To change where a sender's messages appear, click their name on a message they sent, or use the action bar when in Important or Batch (more on that below).

Expanding and reading messages

As you receive messages, you'll see that you can immediately read their contents without having to navigate to another view. If you want to see more of the message than is immediately visible, you can click it to expand the message (or if the message is focused, you can use your enter key). You can collapse the message with your escape key.

The heights of the message cards are based on your window height. If you want the cards to start taller, try making the window taller. Likewise, if you make the window shorter, the message cards will show a shorter preview of their contents.

Replying to and organizing messages

Replying also requires no navigation — you can use the quick reply box at the bottom of each message card to fire off a reply in no time (shortcut "R"). And you can use the action menu to organize the message once you're done with it (shortcut "A").

2. Use the Batch tab to save time processing unimportant emails.

Your Batch tab contains messages that you don't want to interrupt your day. You can check Batch far less frequently than you check Important. Most users can check Batch once or twice a day at most to get the most out of it.

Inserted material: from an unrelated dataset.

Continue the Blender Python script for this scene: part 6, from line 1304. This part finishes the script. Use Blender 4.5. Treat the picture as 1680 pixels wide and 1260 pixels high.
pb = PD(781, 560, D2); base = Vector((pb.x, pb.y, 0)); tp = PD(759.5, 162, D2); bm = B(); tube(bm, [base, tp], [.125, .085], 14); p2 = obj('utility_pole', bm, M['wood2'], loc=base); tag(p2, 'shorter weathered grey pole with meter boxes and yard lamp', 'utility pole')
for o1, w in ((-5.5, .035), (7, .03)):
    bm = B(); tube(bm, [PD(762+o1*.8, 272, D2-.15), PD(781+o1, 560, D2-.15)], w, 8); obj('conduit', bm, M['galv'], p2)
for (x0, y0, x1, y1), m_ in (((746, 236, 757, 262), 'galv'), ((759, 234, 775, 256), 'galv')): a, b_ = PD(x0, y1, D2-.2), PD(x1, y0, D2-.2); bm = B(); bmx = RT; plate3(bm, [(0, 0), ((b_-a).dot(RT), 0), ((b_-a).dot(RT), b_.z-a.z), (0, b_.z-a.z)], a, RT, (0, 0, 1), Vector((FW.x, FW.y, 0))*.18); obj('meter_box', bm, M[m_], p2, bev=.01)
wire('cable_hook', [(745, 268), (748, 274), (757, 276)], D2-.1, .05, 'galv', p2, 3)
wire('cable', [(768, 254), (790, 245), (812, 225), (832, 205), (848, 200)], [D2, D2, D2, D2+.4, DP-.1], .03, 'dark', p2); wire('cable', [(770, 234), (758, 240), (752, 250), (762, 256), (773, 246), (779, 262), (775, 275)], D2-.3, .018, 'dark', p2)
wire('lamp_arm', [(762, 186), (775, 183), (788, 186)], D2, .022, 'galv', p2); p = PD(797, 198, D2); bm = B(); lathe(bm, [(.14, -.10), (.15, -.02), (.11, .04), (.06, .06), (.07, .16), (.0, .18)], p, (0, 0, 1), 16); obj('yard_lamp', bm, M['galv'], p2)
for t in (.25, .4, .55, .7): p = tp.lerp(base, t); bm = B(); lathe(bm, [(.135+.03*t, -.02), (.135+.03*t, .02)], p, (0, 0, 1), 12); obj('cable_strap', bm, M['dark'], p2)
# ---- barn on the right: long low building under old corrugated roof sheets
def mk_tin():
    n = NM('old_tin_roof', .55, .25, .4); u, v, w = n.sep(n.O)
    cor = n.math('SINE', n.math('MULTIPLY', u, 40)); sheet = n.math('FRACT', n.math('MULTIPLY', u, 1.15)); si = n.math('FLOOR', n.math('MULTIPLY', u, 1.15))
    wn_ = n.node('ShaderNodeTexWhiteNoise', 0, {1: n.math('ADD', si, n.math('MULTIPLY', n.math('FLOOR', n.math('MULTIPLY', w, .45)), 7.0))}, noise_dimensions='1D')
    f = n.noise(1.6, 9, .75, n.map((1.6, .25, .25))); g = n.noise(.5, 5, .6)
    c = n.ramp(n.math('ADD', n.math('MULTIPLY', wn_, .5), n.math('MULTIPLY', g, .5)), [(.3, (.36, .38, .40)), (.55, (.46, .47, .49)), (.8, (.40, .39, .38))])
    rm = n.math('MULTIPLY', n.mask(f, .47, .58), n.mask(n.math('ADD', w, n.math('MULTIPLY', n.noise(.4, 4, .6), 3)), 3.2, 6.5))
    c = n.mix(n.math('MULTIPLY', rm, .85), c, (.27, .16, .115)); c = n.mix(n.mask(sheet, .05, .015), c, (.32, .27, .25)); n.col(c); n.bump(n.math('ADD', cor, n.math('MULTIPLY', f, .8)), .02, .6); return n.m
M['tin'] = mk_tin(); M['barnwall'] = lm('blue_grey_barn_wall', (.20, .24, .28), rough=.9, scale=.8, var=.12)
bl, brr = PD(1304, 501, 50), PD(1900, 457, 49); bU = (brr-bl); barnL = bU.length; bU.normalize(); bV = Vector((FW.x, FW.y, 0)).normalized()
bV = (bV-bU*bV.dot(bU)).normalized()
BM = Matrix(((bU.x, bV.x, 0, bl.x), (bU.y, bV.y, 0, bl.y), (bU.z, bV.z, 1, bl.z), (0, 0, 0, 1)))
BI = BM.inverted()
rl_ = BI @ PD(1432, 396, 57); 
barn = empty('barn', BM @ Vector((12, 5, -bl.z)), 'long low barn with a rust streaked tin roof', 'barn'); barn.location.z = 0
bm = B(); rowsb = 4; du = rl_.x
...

The Batch tab is often home to newsletters, social notifications, transactional updates from services, and other less important emails.

Skimming by sender

Messages in your batch list are grouped by sender, so you can skim through what you've received very quickly. And since every message previews its contents in the message card, you don't have to navigate to know what each email is about, or to read more of it. Clicking a message (or using the down arrow to focus on specific messages, then your return / enter key) expands it so you can see more.

Once or twice a day, open your batch list and scan down it. Anything important can be acted on or organized. Use Set Aside to pull out any important emails you can't act on or organize just yet (more on Set Aside below).

Archiving your entire Batch list in one click

Once you've reached the bottom of Batch, having acted on anything important, use the "Complete All" button at the end of the list. This will send all of the messages in your Batch list to your archive.

You can also complete all of the messages from one sender, and you can even view just the messages from one sender.

Save more time by waiting for more messages before checking Batch

To an extent, the less frequently you open batch, the more you benefit from it. For example, if you check batch twice a day instead of every time you open your inbox, you'll be able to use a single click to archive far more unimportant messages at once.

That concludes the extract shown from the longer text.